--- REQUIREMENT ---
Show all lines holding "from".

═══

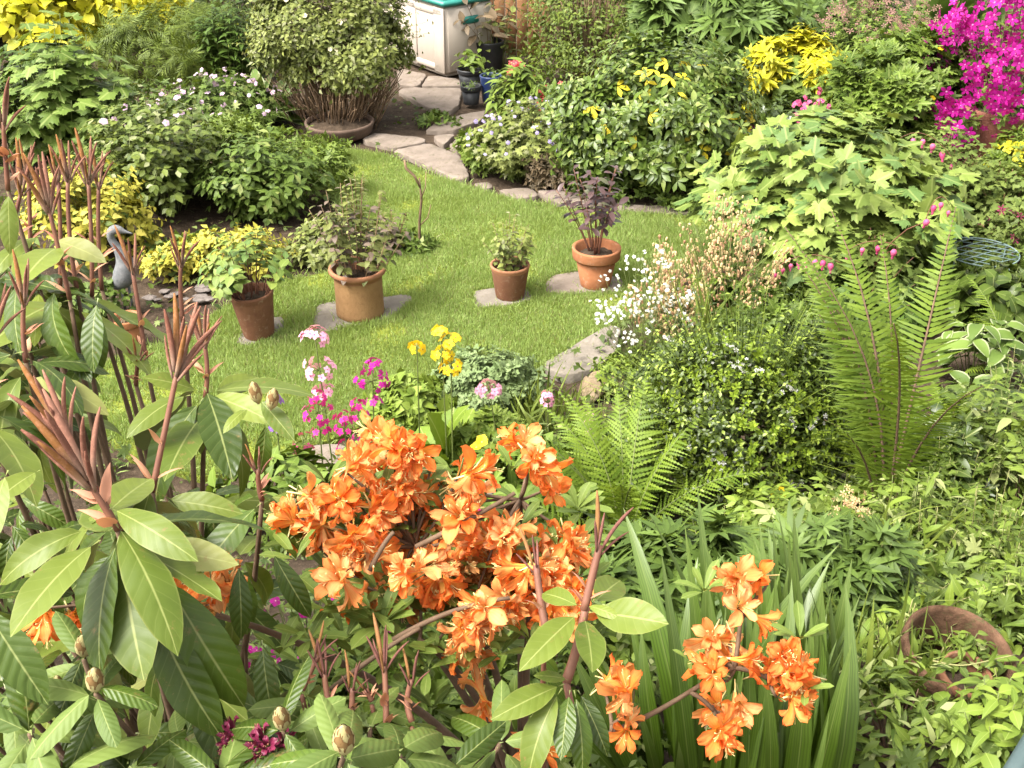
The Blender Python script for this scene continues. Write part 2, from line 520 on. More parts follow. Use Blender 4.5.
def frond(n=28, wid=0.2, arch=0.7, deep=0.55, pk=0.4, seed=0, steps=7, fwd=20, droop=0.2, fat=0.42):
    """a fern frond, length 1, growing along +Y and arching over; every pinna is toothed. Slot 0 pinnae, slot 1 stalk"""
    rr = np.random.default_rng(seed)
    tt = np.linspace(0, 1, 80)
    ang = arch * tt ** 1.6
    Y = np.cumsum(np.cos(ang)) / 80; Zc = -np.cumsum(np.sin(ang)) / 80
    ts = []
    side = rr.uniform(-.28, .28)
    path = np.stack([side * np.linspace(0, 1, 10) ** 2, np.interp(np.linspace(0, 1, 10), tt, Y), np.interp(np.linspace(0, 1, 10), tt, Zc)], -1)
    st = tubes(path, np.linspace(0.0075, 0.0015, 10), 4, 1)
    ts.append(st)
    for i in range(n):
        t = 0.12 + 0.87 * (i / (n - 1)) ** 0.92
        y, z, a = np.interp(t, tt, Y), np.interp(t, tt, Zc), np.interp(t, tt, ang)
        s_ = (t - 0.12) / 0.87
        Lp = wid * (min(1, s_ / pk) ** 0.6 if s_ < pk else max(0.03, (1 - ((s_ - pk) / (1 - pk)) ** 1.25))) * (0.80 + 0.28 * rr.random())
        Lp = max(Lp, wid * 0.16 if s_ < pk else 0.012)
        wp = 0.87 / n * fat
        for s in (-1, 1):
            v, l, f = [[0, 0, 0]], [[0, s_]], []
            dr_ = droop + rr.normal(0, .22)
            xs = np.linspace(0.0, 1, steps * 2 + 1)[1:]
            v += []
            up, dn = [], []
            for q, x in enumerate(xs):
                hw = wp * (1 - x ** 2.2) * (1 if q % 2 == 0 else 1 - deep)
                zz = -dr_ * Lp * x * x
                up.append(len(v)); v.append([x * Lp, hw, zz]); l.append([0.5, s_])
                dn.append(len(v)); v.append([x * Lp, -hw, zz]); l.append([0.5, s_])
            f.append([0, dn[0], up[0]])
            for q in range(len(xs) - 1):
                f += [[up[q], dn[q], dn[q + 1]], [up[q], dn[q + 1], up[q + 1]]]
            pt = T(v, f, l)
            th = math.radians(fwd + 14 * s_) + rr.normal(0, 0.07)
            c_, sn = math.cos(th), math.sin(th)
            if s > 0:
                M = np.array([[c_, -sn, 0], [sn, c_, 0], [0, 0, 1]])
            else:
                M = np.array([[-c_, sn, 0], [sn, c_, 0], [0, 0, 1]])
                pt.f = pt.f[:, ::-1]
            M = rotx(-a) @ M
            ts.append(pt.moved(M, (side * t * t, y, z)))
    return join(ts)

def flower5(k=5, W=0.55, up=0.35, seed=0, kind='obov', n=2, centre=True):
    """a small open flower of diameter 1 facing +Z; slot 0 petals, slot 1 eye"""
    p = leaf(W, kind, n, 1, 0.1, 0.35, seed=seed)
    ts = [p.moved(rotz(2 * math.pi * i / k) @ rotx(up), sc=0.5) for i in range(k)]
    if centre:
        th = np.arange(6) / 6 * 2 * math.pi
        v = np.concatenate([np.column_stack([0.07 * np.cos(th), 0.07 * np.sin(th), np.full(6, 0.06)]), [[0, 0, 0.1]]])
        ts.append(T(v, [[i, (i + 1) % 6, 6] for i in range(6)], None, 1))
    return join(ts)

def trumpet(seed=0, ruffle=1.0, wilt=0.0):
    """azalea flower facing +Z, diameter 1: slot 0 petals (leaf coords: across, along), slot 1 stamens"""
    rr = np.random.default_rng(seed)
    ts = []
    nu, nv_ = 5, 7
    for i in range(5):
        ph = rr.random() * 6
        op = 0.95 + rr.normal(0, 0.16) - wilt * 0.5
        rec = 0.22 + rr.normal(0, 0.12)
        tw = rr.normal(0, 0.12)
        v, l = [], []
        for b in range(nv_):
            t = b / (nv_ - 1)
            hw = 0.628 if t < 0.3 else (0.66 - 0.10 * (t - .3)) * math.sqrt(max(0.0, 1 - ((t - 0.3) / 0.71) ** 2.4)) + 0.015
            for a in range(nu):
                u = -1 + 2 * a / (nu - 1)
                th = 2 * math.pi * i / 5 + u * hw * (1 if t < .35 else 0.95) + tw * t
                r = (0.05 + 0.10 * t + 0.37 * t ** 1.9) * op
                z = -0.55 + 0.88 * t ** 0.75 - rec * t ** 4
                z += ruffle * 0.085 * math.sin(5.0 * u + 6 * t + ph) * t * t + 0.05 * (abs(u) ** 2) * t
                r += ruffle * 0.02 * math.sin(5 * u + ph * 2) * t
                v.append([r * math.cos(th), r * math.sin(th), z]); l.append([u, t])
        f = []
        for b in range(nv_ - 1):
            for a in range(nu - 1):
                q = b * nu + a
                f += [[q, q + 1, q + nu + 1], [q, q + nu + 1, q + nu]]
        ts.append(T(v, f, l, 0))
    pa = []
    for i in range(5):
        th = rr.random() * 6.28
        e = np.array([0.16 * math.cos(th), 0.16 * math.sin(th), 0.26 + 0.1 * rr.random()])
        pa.append(bez([0, 0, -0.3], [0.02 * math.cos(th), 0.02, 0.25], e, 5)[0])
    ts.append(tubes(np.array(pa), np.array([[0.007, 0.006, 0.006, 0.006, 0.013]] * 5), 3, 1))
    ts.append(tubes(np.array([[0, 0, -0.95], [0, 0, -0.7], [0, 0, -0.5]]), np.array([0.02, 0.022, 0.04]), 4, 1))
    return join(ts)
# ------------------------------------------------------------------ plant builders
UP = np.array([0, 0, 1.0])
def rng_of(name, px):
    return np.random.default_rng((abs(hash_(name)) + int(px * 13)) % (2 ** 31))

def hash_(s):
    h = 7
    for c in s:
        h = (h * 131 + ord(c)) % 1000003
    return h

def sph(r, n, zmin=-1.0):
    z = r.uniform(zmin, 1, n); a = r.uniform(0, 2 * math.pi, n)
    q = np.sqrt(1 - z * z)
    return np.column_stack([q * np.cos(a), q * np.sin(a), z])

def dome_leaves(r, n, R, H, dr, size, nclump=26, cr=0.34, fill=0.18, lowcut=0.02, zc=0.45, up=0.5, zmin=-0.7, droop=0.1, face=0.35, jit=0.25, lobes=0.17):
    """positions and axes of leaves gathered in clumps on the outside of an uneven dome, plus sparse ones within"""
    c = sph(r, nclump, zmin) * r.uniform(0.62, 0.92, (nclump, 1))
    w = r.uniform(0.5, 1.3, nclump); w /= w.sum()
    k = r.choice(nclump, n, p=w)
    d = nrm(sph(r, n) + nrm(c)[k] * 0.9 + UP * 0.25)
    p = c[k] + d * (cr * (0.55 + 0.5 * r.random(n) ** 0.6) * (0.7 + 0.6 * r.random(nclump))[k])[:, None]
    m2 = r.random(n) < .06
    p[m2] *= r.uniform(1.0, 1.22, (m2.sum(), 1))
    m = r.random(n) < fill
    q0 = nrm(p); f1, f2, f3 = r.uniform(0, 6.28, 3)
    p *= (1 + lobes * (np.sin(q0[:, 0] * 4.2 + f1) * np.sin(q0[:, 1] * 3.6 + f2) + .6 * np.sin(q0[:, 2] * 6 + q0[:, 0] * 5 + f3)))[:, None]
    p[m] = sph(r, m.sum(), zmin) * r.uniform(0.25, 0.8, (m.sum(), 1))
    q = np.linalg.norm(p, axis=1)
    p *= np.where(q > 1.28, 1.28 / q, 1)[:, None]
    nor = nrm(d * 0.7 + nrm(p) * 0.4 + UP * up + r.normal(0, jit, (n, 3)))
    pos = p * np.array([R, R * dr, H * (1 - zc)]) + np.array([0, 0, H * zc])
    ok = pos[:, 2] > lowcut
    tang = r.normal(0, 1, (n, 3)); tang -= (tang * nor).sum(1, keepdims=True) * nor
    Y = nrm(nrm(tang) + nrm(p) * 0.5 + nor * face - UP * droop)
    s = size * r.uniform(0.62, 1.25, n)
    return pos[ok], Y[ok], nor[ok], s[ok], c * np.array([R, R * dr, H * (1 - zc)]) * 0.95 + np.array([0, 0, H * zc])

def dome_stems(r, ends, R, rad, base=0.12, k=6):
    n = len(ends)
    a = r.uniform(0, 6.28, n)
    b = np.column_stack([np.cos(a), np.sin(a), np.zeros(n)]) * (R * base * r.random(n))[:, None]; b[:, 2] = -0.03
    mid = b * 0.6 + ends * 0.4; mid[:, 2] = ends[:, 2] * 0.55
    mid += r.normal(0, 0.04 * R, (n, 3))
    return tubes(bez(b, mid, ends, k), np.linspace(rad, rad * 0.3, k)[None] * r.uniform(0.7, 1.2, (n, 1)), 5)

def shoots(r, n, R, H, dr=1.0, base=0.2, lean=0.35, tipz=0.5, k=7, hvar=0.18):
    """stems rising from the foot and spreading out: paths (n, k, 3)"""
    a = r.uniform(0, 6.28, n); rad = R * np.sqrt(r.random(n))
    tips = np.column_stack([np.cos(a) * rad, np.sin(a) * rad * dr, H * (1 - tipz * (rad / R) ** 2) * r.uniform(1 - hvar, 1 + hvar * 0.3, n)])
    b = tips * np.array([base, base, 0]); b[:, 2] = -0.03
    mid = (b + tips) / 2; mid[:, :2] = b[:, :2] + (tips - b)[:, :2] * lean; mid[:, 2] = tips[:, 2] * 0.62
    mid += r.normal(0, 0.03 * H, (n, 3))
    return bez(b, mid, tips, k)

def along(r, paths, nl, t0=0.25, t1=1.0, out=0.9, upw=0.35, droop=0.15, opp=False, size=1.0, taper=0.45, jit=0.15):
    """leaves set along stems: positions, axes, faces, sizes"""
    n, k, _ = paths.shape
    t = np.linspace(t0, t1, nl)
    f = t * (k - 1); i = np.minimum(f.astype(int), k - 2); u = (f - i)[None, :, None]
    pos = paths[:, i] * (1 - u) + paths[:, i + 1] * u
    tan = nrm(paths[:, i + 1] - paths[:, i])
    ga = (np.arange(nl) // 2 * 1.57 + (np.arange(nl) % 2) * math.pi) if opp else np.arange(nl) * 2.4
    phi = ga[None] + r.uniform(0, 6.28, (n, 1)) + r.normal(0, 0.25, (n, nl))
    a = nrm(np.cross(tan, [0.13, 0.21, 0.4])); b = np.cross(tan, a)
    rad = np.cos(phi)[..., None] * a + np.sin(phi)[..., None] * b
    Y = nrm(rad * out + tan * upw - UP * droop + r.normal(0, jit, pos.shape))
    Z = nrm(tan * 0.7 + UP * 0.6 + r.normal(0, jit, pos.shape))
    s = size * (1 - taper * np.abs(t - 0.45)[None] * 1.6) * r.uniform(0.75, 1.2, (n, nl))
    return pos.reshape(-1, 3), Y.reshape(-1, 3), Z.reshape(-1, 3), np.maximum(s, size * 0.25).ravel()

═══

--- ANSWER TO THIS EXERCISE ---
The Blender Python script for this scene continues. Write part 2, from line 520 on. More parts follow. Use Blender 4.5.
    """stems rising from the foot and spreading out: paths (n, k, 3)"""